- Material provided
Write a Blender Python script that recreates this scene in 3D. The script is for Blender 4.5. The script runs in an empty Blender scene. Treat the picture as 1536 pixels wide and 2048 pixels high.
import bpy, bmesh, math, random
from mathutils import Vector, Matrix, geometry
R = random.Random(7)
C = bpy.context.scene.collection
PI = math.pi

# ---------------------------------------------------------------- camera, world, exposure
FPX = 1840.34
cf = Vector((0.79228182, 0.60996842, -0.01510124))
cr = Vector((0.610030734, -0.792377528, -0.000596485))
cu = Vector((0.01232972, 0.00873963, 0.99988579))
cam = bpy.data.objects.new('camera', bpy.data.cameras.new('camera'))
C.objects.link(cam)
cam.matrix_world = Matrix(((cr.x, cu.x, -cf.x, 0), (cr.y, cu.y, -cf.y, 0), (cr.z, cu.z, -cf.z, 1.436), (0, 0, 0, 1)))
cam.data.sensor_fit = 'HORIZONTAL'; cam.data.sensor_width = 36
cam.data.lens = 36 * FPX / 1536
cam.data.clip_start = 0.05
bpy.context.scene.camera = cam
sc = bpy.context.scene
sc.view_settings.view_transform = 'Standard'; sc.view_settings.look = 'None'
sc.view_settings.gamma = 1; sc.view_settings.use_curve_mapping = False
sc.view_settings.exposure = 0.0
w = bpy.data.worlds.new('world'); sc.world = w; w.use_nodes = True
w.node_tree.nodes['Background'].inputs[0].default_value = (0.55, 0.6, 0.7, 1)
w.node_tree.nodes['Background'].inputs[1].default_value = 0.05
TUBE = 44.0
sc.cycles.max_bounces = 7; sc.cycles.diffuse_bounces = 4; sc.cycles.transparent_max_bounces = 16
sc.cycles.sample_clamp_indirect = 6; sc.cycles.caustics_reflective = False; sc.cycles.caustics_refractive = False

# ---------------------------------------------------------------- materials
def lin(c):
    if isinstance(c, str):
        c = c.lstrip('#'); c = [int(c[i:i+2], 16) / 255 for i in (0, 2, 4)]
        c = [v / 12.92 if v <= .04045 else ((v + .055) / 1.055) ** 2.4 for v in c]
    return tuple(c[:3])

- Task
Copy each line of the preceding data that contains the string "scene".

- Exercise answer
Write a Blender Python script that recreates this scene in 3D. The script is for Blender 4.5. The script runs in an empty Blender scene. Treat the picture as 1536 pixels wide and 2048 pixels high.
C = bpy.context.scene.collection
bpy.context.scene.camera = cam
sc = bpy.context.scene